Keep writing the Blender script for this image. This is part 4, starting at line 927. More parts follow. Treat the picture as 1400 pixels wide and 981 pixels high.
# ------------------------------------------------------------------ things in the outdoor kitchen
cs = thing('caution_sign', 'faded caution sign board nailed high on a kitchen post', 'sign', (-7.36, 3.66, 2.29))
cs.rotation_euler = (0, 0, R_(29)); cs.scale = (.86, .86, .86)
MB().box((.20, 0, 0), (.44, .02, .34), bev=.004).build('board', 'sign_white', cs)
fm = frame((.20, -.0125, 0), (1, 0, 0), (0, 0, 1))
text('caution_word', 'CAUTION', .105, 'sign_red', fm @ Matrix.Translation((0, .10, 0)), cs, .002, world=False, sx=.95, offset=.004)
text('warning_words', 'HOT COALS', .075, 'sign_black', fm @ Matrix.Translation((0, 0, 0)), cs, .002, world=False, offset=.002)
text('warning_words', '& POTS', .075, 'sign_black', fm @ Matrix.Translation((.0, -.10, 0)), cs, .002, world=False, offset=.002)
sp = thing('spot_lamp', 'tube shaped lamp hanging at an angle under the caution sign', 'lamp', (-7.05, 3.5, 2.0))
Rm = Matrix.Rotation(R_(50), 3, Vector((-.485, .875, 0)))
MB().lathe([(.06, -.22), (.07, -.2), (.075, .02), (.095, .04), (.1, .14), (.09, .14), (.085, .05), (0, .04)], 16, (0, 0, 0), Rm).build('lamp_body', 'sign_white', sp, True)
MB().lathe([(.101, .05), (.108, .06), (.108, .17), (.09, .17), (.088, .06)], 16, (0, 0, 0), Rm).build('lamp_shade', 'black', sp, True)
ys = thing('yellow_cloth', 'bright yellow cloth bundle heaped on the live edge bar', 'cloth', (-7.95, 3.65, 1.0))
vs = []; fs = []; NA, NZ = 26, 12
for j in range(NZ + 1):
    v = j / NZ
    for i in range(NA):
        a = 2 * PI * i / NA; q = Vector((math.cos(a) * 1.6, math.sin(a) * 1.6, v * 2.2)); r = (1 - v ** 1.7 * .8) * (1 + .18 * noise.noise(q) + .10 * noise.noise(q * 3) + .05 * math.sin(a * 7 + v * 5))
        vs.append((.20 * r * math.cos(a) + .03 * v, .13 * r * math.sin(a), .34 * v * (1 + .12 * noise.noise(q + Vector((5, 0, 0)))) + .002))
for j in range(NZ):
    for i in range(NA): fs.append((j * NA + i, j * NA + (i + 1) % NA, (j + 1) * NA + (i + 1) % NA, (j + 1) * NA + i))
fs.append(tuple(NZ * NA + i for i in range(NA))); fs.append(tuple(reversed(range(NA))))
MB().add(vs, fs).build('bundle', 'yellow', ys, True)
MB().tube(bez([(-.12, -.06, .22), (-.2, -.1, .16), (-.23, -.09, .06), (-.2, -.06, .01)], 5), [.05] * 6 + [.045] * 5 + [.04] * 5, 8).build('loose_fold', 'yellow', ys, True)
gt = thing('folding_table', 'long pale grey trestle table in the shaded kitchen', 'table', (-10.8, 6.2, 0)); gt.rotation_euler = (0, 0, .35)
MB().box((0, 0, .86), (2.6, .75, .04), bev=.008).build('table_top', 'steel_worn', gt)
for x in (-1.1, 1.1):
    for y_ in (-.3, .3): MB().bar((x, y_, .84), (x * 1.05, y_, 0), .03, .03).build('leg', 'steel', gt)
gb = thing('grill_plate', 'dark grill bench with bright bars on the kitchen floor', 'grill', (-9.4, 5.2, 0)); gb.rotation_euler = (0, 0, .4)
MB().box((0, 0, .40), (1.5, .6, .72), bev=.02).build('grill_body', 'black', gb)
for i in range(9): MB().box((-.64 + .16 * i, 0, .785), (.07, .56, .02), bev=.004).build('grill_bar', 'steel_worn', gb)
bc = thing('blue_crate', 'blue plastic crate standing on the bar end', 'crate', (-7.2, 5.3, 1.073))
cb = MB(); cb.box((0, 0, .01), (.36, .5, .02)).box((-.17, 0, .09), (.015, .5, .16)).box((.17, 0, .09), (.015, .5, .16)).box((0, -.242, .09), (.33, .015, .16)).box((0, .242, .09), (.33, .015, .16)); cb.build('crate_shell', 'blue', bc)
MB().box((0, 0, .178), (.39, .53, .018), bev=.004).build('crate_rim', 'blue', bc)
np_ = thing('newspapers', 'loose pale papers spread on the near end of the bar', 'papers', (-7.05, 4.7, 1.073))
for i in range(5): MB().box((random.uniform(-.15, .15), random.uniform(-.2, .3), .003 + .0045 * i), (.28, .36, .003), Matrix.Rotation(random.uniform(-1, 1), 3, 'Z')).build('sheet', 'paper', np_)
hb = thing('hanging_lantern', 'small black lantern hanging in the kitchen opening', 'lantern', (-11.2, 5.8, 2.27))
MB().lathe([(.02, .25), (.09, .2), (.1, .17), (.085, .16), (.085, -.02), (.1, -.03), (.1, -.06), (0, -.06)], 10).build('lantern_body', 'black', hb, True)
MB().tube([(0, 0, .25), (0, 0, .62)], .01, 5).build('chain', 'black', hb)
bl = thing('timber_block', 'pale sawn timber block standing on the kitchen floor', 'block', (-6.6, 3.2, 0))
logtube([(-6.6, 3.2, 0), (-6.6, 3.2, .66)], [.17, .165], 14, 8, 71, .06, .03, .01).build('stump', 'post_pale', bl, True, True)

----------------

**Exercise details:** Copy down the whole of the data above, matching it exactly.

**Solution for this exercise:**
Keep writing the Blender script for this image. This is part 4, starting at line 927. More parts follow. Treat the picture as 1400 pixels wide and 981 pixels high.
# ------------------------------------------------------------------ things in the outdoor kitchen
cs = thing('caution_sign', 'faded caution sign board nailed high on a kitchen post', 'sign', (-7.36, 3.66, 2.29))
cs.rotation_euler = (0, 0, R_(29)); cs.scale = (.86, .86, .86)
MB().box((.20, 0, 0), (.44, .02, .34), bev=.004).build('board', 'sign_white', cs)
fm = frame((.20, -.0125, 0), (1, 0, 0), (0, 0, 1))
text('caution_word', 'CAUTION', .105, 'sign_red', fm @ Matrix.Translation((0, .10, 0)), cs, .002, world=False, sx=.95, offset=.004)
text('warning_words', 'HOT COALS', .075, 'sign_black', fm @ Matrix.Translation((0, 0, 0)), cs, .002, world=False, offset=.002)
text('warning_words', '& POTS', .075, 'sign_black', fm @ Matrix.Translation((.0, -.10, 0)), cs, .002, world=False, offset=.002)
sp = thing('spot_lamp', 'tube shaped lamp hanging at an angle under the caution sign', 'lamp', (-7.05, 3.5, 2.0))
Rm = Matrix.Rotation(R_(50), 3, Vector((-.485, .875, 0)))
MB().lathe([(.06, -.22), (.07, -.2), (.075, .02), (.095, .04), (.1, .14), (.09, .14), (.085, .05), (0, .04)], 16, (0, 0, 0), Rm).build('lamp_body', 'sign_white', sp, True)
MB().lathe([(.101, .05), (.108, .06), (.108, .17), (.09, .17), (.088, .06)], 16, (0, 0, 0), Rm).build('lamp_shade', 'black', sp, True)
ys = thing('yellow_cloth', 'bright yellow cloth bundle heaped on the live edge bar', 'cloth', (-7.95, 3.65, 1.0))
vs = []; fs = []; NA, NZ = 26, 12
for j in range(NZ + 1):
    v = j / NZ
    for i in range(NA):
        a = 2 * PI * i / NA; q = Vector((math.cos(a) * 1.6, math.sin(a) * 1.6, v * 2.2)); r = (1 - v ** 1.7 * .8) * (1 + .18 * noise.noise(q) + .10 * noise.noise(q * 3) + .05 * math.sin(a * 7 + v * 5))
        vs.append((.20 * r * math.cos(a) + .03 * v, .13 * r * math.sin(a), .34 * v * (1 + .12 * noise.noise(q + Vector((5, 0, 0)))) + .002))
for j in range(NZ):
    for i in range(NA): fs.append((j * NA + i, j * NA + (i + 1) % NA, (j + 1) * NA + (i + 1) % NA, (j + 1) * NA + i))
fs.append(tuple(NZ * NA + i for i in range(NA))); fs.append(tuple(reversed(range(NA))))
MB().add(vs, fs).build('bundle', 'yellow', ys, True)
MB().tube(bez([(-.12, -.06, .22), (-.2, -.1, .16), (-.23, -.09, .06), (-.2, -.06, .01)], 5), [.05] * 6 + [.045] * 5 + [.04] * 5, 8).build('loose_fold', 'yellow', ys, True)
gt = thing('folding_table', 'long pale grey trestle table in the shaded kitchen', 'table', (-10.8, 6.2, 0)); gt.rotation_euler = (0, 0, .35)
MB().box((0, 0, .86), (2.6, .75, .04), bev=.008).build('table_top', 'steel_worn', gt)
for x in (-1.1, 1.1):
    for y_ in (-.3, .3): MB().bar((x, y_, .84), (x * 1.05, y_, 0), .03, .03).build('leg', 'steel', gt)
gb = thing('grill_plate', 'dark grill bench with bright bars on the kitchen floor', 'grill', (-9.4, 5.2, 0)); gb.rotation_euler = (0, 0, .4)
MB().box((0, 0, .40), (1.5, .6, .72), bev=.02).build('grill_body', 'black', gb)
for i in range(9): MB().box((-.64 + .16 * i, 0, .785), (.07, .56, .02), bev=.004).build('grill_bar', 'steel_worn', gb)
bc = thing('blue_crate', 'blue plastic crate standing on the bar end', 'crate', (-7.2, 5.3, 1.073))
cb = MB(); cb.box((0, 0, .01), (.36, .5, .02)).box((-.17, 0, .09), (.015, .5, .16)).box((.17, 0, .09), (.015, .5, .16)).box((0, -.242, .09), (.33, .015, .16)).box((0, .242, .09), (.33, .015, .16)); cb.build('crate_shell', 'blue', bc)
MB().box((0, 0, .178), (.39, .53, .018), bev=.004).build('crate_rim', 'blue', bc)
np_ = thing('newspapers', 'loose pale papers spread on the near end of the bar', 'papers', (-7.05, 4.7, 1.073))
for i in range(5): MB().box((random.uniform(-.15, .15), random.uniform(-.2, .3), .003 + .0045 * i), (.28, .36, .003), Matrix.Rotation(random.uniform(-1, 1), 3, 'Z')).build('sheet', 'paper', np_)
hb = thing('hanging_lantern', 'small black lantern hanging in the kitchen opening', 'lantern', (-11.2, 5.8, 2.27))
MB().lathe([(.02, .25), (.09, .2), (.1, .17), (.085, .16), (.085, -.02), (.1, -.03), (.1, -.06), (0, -.06)], 10).build('lantern_body', 'black', hb, True)
MB().tube([(0, 0, .25), (0, 0, .62)], .01, 5).build('chain', 'black', hb)
bl = thing('timber_block', 'pale sawn timber block standing on the kitchen floor', 'block', (-6.6, 3.2, 0))
logtube([(-6.6, 3.2, 0), (-6.6, 3.2, .66)], [.17, .165], 14, 8, 71, .06, .03, .01).build('stump', 'post_pale', bl, True, True)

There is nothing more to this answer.